Em 2022, das 25 empresas da bolsa que mais pagaram dividendos, sete eram do setor de energia elétrica.


Segundo dados da plataforma Quantzed, as com os maiores dividendos yield nos últimos 12 meses dentro do IEE são Auren (AURE3, 10,74%), Taesa (TAEE11, 9,58%), Cemig (CMIG4, 8,63%), Engie (EGIE3, 8,21%) e CPFL Energia (CPFE3, 8,10%).


Importante destacar a diversidade das companhias e os seus negócios difusos em geração, transmissão, distribuição e comercialização, sendo que a grande maioria das elétricas se dedica a mais de uma dessas atividades.


Das 15 integrantes do IEE, apenas três são especializadas em uma única área: ISA Cteep (TRPL4) e Taesa, de transmissão, e AES (AESB3), de geração.

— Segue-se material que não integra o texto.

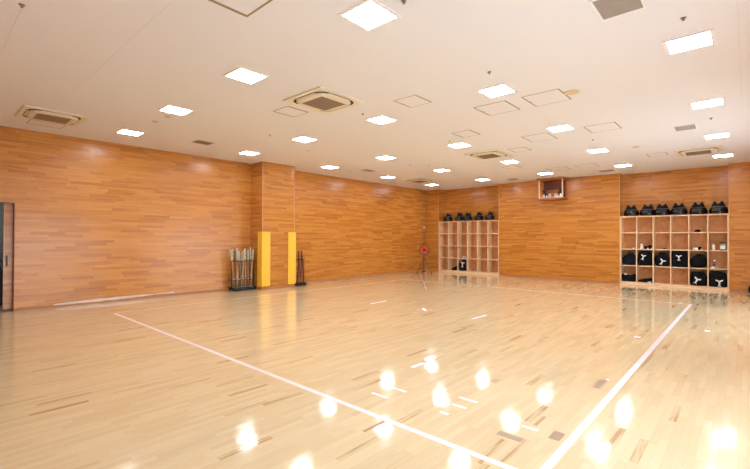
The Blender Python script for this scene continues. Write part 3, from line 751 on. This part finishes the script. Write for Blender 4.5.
t = thing('miniature_shrine', 'light wood miniature shrine in the middle of the altar shelf', 'shrine', (-5.26, 15.50, ZK))
bm = B(); box(bm, -.20, .20, -.09, .10, 0, .035); link('base', bm, 'shrine_wood', t)
bm = B(); box(bm, -.17, .17, -.06, .09, .035, .20); link('body', bm, 'shrine_wood', t)
for s in (-1, 0, 1):
    bm = B(); box(bm, s*.105-.04, s*.105+.04, -.068, -.06, .05, .17); dd = link('door', bm, 'white' if s else 'kami_wood', t)
    bm = B(); box(bm, s*.105-.006, s*.105+.006, -.076, -.068, .09, .12); link('knob', bm, 'black_metal', dd)
bm = B(); prism(bm, [(-.14, .19), (.15, .19), (0, .29)], -.23, .23, Matrix(((0,0,1,0),(1,0,0,0),(0,1,0,0),(0,0,0,1)))); link('roof', bm, 'kami_wood', t)
bm = B()
for s in (-1, 1): tube(bm, [(s*.15, -.10, .28), (s*.15, .08, .28)], .008, 8)
tube(bm, [(-.23, 0, .292), (.23, 0, .292)], .012, 8); link('ridge', bm, 'shrine_wood', t)
def vase(x, lab):
    t = thing('altar_vase', lab, 'vase', (x, 15.40, ZK))
    bm = B(); lathe(bm, [(.03, 0), (.045, .03), (.05, .07), (.028, .11), (.022, .14), (.03, .155)], n=18); link('vase_body', bm, 'white', t)
    bm = B(); rnd = random.Random(int(x*100))
    for q in range(34):
        a, r_, z = rnd.uniform(0, 2*PI), rnd.uniform(.01, .085), rnd.uniform(.17, .33)
        Mx = Matrix.Translation((r_*math.cos(a), r_*math.sin(a), z)) @ Matrix.Rotation(a, 4, 'Z') @ Matrix.Rotation(rnd.uniform(-1, 1), 4, 'Y')
        prism(bm, [(-.03, 0), (-.01, .014), (.02, .012), (.035, 0), (.02, -.012), (-.01, -.014)], 0, .0015, Mx)
    for q in range(5): tube(bm, [(0, 0, .12), (.03*math.cos(q*1.3), .03*math.sin(q*1.3), .3)], .003, 5)
    link('leaf_sprig', bm, 'green', t)
vase(-5.56, 'white vase with dark green sprig at the left of the altar shelf')
vase(-4.97, 'white vase with dark green sprig at the right of the altar shelf')
for n, (x, w) in enumerate(((-5.44, 'left'), (-5.06, 'right'))):
    t = thing('offering_jar', 'small white lidded offering jar on the altar shelf, %s of the shrine' % w, 'jar', (x, 15.35, ZK))
    bm = B(); lathe(bm, [(.022, 0), (.035, .03), (.037, .06), (.025, .085)], n=18); link('body', bm, 'white', t)
    bm = B(); lathe(bm, [(.028, .085), (.02, .10), (.006, .108), (.008, .118)], n=16); link('lid', bm, 'white', t)

# ------------------------------------------------------------------ daylight
w = bpy.data.worlds.new('World'); bpy.context.scene.world = w; w.use_nodes = True
bg = w.node_tree.nodes['Background']; bg.inputs['Color'].default_value = (.80, .90, 1.0, 1); bg.inputs['Strength'].default_value = 6.6
wn_, wl_ = w.node_tree.nodes, w.node_tree.links    # bright hazy horizon, darker ground below it
tc = wn_.new('ShaderNodeTexCoord'); sx = wn_.new('ShaderNodeSeparateXYZ'); rp = wn_.new('ShaderNodeValToRGB'); mr = wn_.new('ShaderNodeMapRange')
wl_.new(tc.outputs['Generated'], sx.inputs[0]); wl_.new(sx.outputs['Z'], mr.inputs['Value']); mr.inputs['From Min'].default_value = -1; mr.inputs['From Max'].default_value = 1
wl_.new(mr.outputs['Result'], rp.inputs['Fac']); wl_.new(rp.outputs['Color'], bg.inputs['Color'])
rp.color_ramp.elements[0].position = .42; rp.color_ramp.elements[0].color = (.52, .63, .76, 1)
rp.color_ramp.elements[1].position = .475; rp.color_ramp.elements[1].color = (.84, .93, 1, 1)
for a, b in WINS:       # portals guide the sampling of the sky through each window
    l = bpy.data.lights.new('portal', 'AREA'); l.shape = 'RECTANGLE'; l.size = WZ1-WZ0; l.size_y = b-a; l.cycles.is_portal = True
    o = bpy.data.objects.new('window_portal', l); C.objects.link(o); o.location = (XR+.16, (a+b)/2, (WZ0+WZ1)/2); o.rotation_euler = (0, PI/2, 0)


# ------------------------------------------------------------------ camera and view
cam = bpy.data.cameras.new('camera'); co = bpy.data.objects.new('camera', cam); C.objects.link(co)
cam.sensor_width = 36; cam.lens = 412.86 / 750 * 36; cam.clip_start = .05
Rt = Vector((0.7420281, 0.67035804, 0.00379497)); F = Vector((-0.67036189, 0.74198291, 0.00873428)); U = Vector((0.00303929, -0.00902509, 0.99995465))
co.matrix_world = Matrix(((Rt.x, U.x, -F.x, 0), (Rt.y, U.y, -F.y, 0), (Rt.z, U.z, -F.z, 1.5), (0, 0, 0, 1)))
S = bpy.context.scene; S.camera = co
S.view_settings.view_transform = 'Standard'; S.view_settings.look = 'None'; S.view_settings.gamma = 1; S.view_settings.use_curve_mapping = False
S.view_settings.exposure = 0.40
S.cycles.max_bounces = 12; S.cycles.diffuse_bounces = 8; S.cycles.glossy_bounces = 6; S.cycles.sample_clamp_indirect = 8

Entre os fatores que impulsionam esse desempenho das empresas do setor elétrico está a previsibilidade de resultados porque não dependem do restante da economia para desempenharem bem.


As ações das empresas ligadas à eletricidade, mesmo fazendo parte de um mesmo setor, sofrem impactos diferentes com relação aos reajustes ou a impactos tarifários.


Tudo depende dos motivos do aumento da energia, a exemplo de uma eventual crise hídrica, e da estratégia para superar os obstáculos, como políticas de redução de consumo, aumento de oferta, problemas de sistema ou aumento da demanda.


Nos casos das usinas térmicas, como Eneva (ENEV3), os efeitos da aplicação do aumento da eletricidade, por meio de reajustes periódicos ou aplicação das bandeiras tarifárias, costuma ser positivo em função de, nestes momentos, essas empresas serem mais solicitadas.


A contribuição da indústria de energia elétrica para o país é inquestionável sendo que a gestão com equilíbrio e bom senso trará ganhos para toda a sociedade além de alavancarem os investimentos e apostas no mercado de ações.


Nesse momento de alerta para atendimento da demanda e os reais e profundos impactos do el nino é fundamental que todas as fontes elétricas estejam disponíveis e, principalmente, desempenhem as suas respectivas vocações para o benefício do país.